GERD tripartite committee to pledge cooperation and resume work
Grand Ethiopian Renaissance Dam - AFP
By HANAN FAYED

CAIRO: The tripartite committee of Egypt, Ethiopia, and Sudan on the Great Ethiopian Renaissance Dam (GERD) will resume its activities immediately and will respect the studies to be conducted by international experts on their implications, Ethiopian and Egyptian Prime Ministers said in a Friday statement from  Equatorial Guinea.

The statement represents the outcome of President Abdel Fatah al-Sisi’s closed meeting with Ethiopia’s Prime Minister Hailemariam Desalegn Thursday on the sidelines of the African Union summit in Malabo.

The activities of the tripartite technical committee were halted in the Sudanese capital Khartoum since Egypt and Ethiopia reached an impasse in January.

Egyptian and Ethiopian presidents will form a committee under their direct supervision to tackle all aspects of bilateral relations, while prioritizing regional projects to develop water resources, according to the statement.

The Ethiopian government is committed to avoid any potential damage inflicted on Egypt as a result of GERD, and its Egyptian counterpart is committed to a constructive dialogue with Ethiopia and to its developmental needs and aspirations, both countries’ foreign ministers said.

Controversy of Renaissance Dam

The worst-case scenario of the implications of the GERD is that a million acres of farmland would go barren and plans to expand cultivated areas would be cancelled, Minister of Agriculture Hossam Moghazy told Sada el-Balad TV Thursday.

“The best-case scenario is for the dam to have no implications on Egypt’s share of the Nile River water by reducing its capacity to 14 billion cubic meters,” Maghazy said.

The reservoir capacity of the dam is planned to be 63 billion cubic meters, according to the Ethiopian Ministry of Water and Energy’s website.

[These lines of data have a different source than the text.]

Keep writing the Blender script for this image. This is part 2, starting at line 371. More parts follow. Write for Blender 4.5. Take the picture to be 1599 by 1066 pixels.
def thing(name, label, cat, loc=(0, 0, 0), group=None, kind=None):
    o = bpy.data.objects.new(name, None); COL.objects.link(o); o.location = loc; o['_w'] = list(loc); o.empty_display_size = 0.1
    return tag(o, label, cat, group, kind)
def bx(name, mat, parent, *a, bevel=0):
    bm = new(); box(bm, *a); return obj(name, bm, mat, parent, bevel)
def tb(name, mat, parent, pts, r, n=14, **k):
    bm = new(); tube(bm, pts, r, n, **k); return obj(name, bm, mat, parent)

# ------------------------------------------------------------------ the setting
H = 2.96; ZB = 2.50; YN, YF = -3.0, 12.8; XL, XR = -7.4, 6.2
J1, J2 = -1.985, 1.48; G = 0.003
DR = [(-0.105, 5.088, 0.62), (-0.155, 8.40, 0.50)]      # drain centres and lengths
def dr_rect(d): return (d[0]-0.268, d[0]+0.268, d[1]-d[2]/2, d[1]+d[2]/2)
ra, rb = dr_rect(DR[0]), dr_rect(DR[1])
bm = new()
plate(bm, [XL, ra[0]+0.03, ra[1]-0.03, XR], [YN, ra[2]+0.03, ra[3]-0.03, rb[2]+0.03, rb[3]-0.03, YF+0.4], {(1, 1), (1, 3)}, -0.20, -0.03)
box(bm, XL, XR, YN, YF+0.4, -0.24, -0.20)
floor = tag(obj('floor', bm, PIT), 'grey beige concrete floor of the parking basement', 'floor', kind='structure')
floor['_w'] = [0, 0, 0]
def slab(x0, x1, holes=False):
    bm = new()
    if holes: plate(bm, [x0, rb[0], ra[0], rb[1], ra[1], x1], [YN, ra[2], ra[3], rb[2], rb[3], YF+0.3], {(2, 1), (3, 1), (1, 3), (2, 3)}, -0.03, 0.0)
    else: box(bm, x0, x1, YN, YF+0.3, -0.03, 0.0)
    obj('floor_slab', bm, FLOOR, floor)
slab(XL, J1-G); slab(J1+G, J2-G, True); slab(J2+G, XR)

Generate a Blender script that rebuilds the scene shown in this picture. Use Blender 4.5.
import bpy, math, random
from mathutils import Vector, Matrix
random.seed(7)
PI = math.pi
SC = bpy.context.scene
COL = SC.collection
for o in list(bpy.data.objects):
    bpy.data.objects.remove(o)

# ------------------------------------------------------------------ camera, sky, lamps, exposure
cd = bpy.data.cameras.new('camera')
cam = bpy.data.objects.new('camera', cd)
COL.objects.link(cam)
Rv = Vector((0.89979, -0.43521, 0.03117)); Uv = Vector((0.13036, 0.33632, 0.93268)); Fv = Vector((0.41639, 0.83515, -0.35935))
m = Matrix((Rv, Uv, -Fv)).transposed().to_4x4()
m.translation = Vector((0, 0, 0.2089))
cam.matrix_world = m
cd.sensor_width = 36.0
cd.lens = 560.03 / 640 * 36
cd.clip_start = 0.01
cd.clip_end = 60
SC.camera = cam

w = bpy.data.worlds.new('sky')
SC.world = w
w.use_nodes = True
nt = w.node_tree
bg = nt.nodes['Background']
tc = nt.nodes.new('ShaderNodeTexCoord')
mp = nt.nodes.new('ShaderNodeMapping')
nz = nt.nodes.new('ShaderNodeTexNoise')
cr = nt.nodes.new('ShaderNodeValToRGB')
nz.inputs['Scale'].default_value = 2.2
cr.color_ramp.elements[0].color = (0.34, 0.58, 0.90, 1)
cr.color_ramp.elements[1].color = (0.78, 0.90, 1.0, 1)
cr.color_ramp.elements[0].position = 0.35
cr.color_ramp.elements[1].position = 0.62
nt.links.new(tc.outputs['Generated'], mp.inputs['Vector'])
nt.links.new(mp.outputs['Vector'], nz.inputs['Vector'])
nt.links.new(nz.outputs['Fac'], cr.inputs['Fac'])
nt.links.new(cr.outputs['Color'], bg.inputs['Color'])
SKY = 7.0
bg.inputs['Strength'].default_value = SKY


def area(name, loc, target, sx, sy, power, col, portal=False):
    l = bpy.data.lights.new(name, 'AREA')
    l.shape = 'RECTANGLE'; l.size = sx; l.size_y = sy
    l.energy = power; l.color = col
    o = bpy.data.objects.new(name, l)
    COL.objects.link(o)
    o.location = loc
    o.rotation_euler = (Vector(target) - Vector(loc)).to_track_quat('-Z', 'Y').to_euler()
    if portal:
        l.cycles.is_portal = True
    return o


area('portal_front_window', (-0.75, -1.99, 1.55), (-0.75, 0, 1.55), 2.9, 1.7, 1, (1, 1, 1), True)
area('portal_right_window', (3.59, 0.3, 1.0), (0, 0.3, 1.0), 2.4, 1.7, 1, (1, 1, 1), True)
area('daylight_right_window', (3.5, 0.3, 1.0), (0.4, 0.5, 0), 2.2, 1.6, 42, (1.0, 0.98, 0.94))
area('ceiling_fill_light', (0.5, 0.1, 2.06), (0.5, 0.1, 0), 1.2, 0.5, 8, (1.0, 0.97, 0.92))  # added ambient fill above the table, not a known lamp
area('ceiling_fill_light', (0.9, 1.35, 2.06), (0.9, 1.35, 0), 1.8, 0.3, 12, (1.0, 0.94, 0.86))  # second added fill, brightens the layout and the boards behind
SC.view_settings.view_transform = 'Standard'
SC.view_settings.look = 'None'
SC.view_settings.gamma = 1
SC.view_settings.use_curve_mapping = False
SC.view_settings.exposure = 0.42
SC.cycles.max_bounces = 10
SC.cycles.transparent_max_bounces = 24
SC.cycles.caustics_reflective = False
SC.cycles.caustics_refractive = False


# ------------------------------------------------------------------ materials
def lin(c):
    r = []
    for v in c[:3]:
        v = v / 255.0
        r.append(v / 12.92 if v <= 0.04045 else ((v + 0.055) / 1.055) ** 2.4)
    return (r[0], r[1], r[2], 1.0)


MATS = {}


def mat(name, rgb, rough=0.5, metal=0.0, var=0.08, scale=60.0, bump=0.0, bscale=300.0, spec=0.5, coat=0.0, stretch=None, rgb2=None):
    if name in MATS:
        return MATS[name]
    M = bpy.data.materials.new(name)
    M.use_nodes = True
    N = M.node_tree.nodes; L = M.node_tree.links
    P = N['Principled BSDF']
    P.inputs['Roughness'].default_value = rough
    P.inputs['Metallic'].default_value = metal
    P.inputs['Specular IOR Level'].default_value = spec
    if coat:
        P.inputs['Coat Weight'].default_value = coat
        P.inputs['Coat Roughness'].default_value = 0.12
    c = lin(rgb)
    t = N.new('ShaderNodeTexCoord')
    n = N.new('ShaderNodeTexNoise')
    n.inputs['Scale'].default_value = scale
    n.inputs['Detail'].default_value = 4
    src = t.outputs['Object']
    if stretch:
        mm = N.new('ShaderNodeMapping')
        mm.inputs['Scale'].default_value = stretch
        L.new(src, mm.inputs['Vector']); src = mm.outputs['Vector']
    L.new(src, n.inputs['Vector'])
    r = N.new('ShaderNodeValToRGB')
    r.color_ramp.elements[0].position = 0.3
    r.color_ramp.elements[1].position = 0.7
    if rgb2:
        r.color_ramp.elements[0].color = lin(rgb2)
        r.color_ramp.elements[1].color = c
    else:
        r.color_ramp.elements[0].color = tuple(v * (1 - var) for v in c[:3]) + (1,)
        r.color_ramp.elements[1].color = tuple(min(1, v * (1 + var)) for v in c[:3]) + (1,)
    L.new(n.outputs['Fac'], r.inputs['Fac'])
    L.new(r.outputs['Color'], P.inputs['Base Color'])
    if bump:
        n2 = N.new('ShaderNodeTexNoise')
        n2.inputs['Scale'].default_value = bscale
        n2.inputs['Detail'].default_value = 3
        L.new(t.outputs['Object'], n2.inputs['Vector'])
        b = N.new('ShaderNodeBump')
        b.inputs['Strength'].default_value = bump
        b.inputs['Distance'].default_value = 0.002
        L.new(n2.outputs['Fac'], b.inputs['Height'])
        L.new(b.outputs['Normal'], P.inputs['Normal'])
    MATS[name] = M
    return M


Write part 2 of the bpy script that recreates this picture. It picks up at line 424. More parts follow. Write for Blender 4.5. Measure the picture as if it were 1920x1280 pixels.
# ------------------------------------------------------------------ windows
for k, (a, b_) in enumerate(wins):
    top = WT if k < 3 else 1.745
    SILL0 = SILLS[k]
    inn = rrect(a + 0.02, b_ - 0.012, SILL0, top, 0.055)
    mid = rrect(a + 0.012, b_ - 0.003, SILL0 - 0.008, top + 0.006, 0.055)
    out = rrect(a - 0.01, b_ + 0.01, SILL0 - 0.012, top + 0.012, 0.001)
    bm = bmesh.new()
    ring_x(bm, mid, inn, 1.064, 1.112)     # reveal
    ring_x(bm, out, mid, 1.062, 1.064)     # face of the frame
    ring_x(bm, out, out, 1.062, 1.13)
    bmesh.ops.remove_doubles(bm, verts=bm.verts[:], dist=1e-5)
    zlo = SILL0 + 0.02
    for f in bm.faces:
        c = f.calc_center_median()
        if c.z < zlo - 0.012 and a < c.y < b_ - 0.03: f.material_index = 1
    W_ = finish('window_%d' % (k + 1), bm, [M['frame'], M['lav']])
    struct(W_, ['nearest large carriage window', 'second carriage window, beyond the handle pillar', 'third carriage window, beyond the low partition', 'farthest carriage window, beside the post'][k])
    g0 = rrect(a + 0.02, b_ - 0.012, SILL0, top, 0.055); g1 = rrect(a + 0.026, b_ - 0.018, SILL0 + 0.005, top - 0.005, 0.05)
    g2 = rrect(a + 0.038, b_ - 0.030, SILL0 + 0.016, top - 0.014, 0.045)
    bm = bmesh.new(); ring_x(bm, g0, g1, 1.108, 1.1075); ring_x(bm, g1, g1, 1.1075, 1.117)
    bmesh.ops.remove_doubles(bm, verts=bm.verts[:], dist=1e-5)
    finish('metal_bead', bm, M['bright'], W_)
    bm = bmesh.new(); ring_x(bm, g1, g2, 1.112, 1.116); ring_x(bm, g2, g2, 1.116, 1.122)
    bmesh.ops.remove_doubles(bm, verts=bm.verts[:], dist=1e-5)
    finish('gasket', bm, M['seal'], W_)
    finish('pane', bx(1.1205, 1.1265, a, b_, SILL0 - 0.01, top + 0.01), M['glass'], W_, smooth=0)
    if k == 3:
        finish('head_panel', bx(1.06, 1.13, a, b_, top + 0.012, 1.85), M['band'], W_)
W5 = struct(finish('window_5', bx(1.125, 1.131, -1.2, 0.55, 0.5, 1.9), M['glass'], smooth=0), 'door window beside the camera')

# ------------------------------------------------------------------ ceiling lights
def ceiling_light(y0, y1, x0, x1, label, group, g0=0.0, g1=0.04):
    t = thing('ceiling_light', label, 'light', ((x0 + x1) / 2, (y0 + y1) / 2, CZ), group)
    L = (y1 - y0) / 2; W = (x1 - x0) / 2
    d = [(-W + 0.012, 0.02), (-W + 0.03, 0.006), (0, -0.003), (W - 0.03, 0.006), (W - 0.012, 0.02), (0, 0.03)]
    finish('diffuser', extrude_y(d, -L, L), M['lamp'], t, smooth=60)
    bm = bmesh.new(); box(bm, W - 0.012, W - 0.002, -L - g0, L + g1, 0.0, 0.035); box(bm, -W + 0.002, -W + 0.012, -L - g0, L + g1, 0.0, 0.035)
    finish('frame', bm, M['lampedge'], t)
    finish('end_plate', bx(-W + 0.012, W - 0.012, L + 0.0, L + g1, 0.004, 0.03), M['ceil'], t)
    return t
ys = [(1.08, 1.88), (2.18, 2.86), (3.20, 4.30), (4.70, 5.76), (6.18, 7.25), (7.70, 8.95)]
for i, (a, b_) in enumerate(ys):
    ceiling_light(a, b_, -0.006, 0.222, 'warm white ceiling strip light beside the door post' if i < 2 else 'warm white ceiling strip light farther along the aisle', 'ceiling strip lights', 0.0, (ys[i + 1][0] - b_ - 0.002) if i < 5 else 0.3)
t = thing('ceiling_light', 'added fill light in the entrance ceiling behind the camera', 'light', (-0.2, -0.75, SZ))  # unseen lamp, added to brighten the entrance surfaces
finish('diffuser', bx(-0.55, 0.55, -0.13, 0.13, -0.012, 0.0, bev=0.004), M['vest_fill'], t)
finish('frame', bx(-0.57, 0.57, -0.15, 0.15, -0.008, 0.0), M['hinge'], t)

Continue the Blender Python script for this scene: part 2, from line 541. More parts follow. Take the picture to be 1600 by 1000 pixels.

The idea of the dam is based on a U.S. Department of Bureau of Reclamation in 1964. The study however proposed a reservoir of about 14 billion cubic meters.

Earlier in June, Sisi told Ethiopian Foreign Minister Tedros Adhanom in a meeting at the presidential palace that the political impasse of the Renaissance Dam can be solved through “real political will for cooperation,” presidential spokesperson Ihab Badawy said in a press statement.

Sisi is expected to visit Ethiopia to meet its president, as Ethiopian officials stated in different occasions that the visit will be scheduled soon.

Two months after Hosni Mubarak stepped down in 2011, Ethiopia began building the GERD on the Blue Nile, which contributes 86 percent of Egypt’s water share. Its scheduled inauguration is for 2017.

Ethiopia insisted the dam is essential for its development and power generation. But a number of Egyptian politicians said it presents an unacceptable loss of Egypt’s due share of Nile water of 55.5 billion square meters. Ethiopian experts, however, said the dam would not result in a significant drop in water levels in the long-term.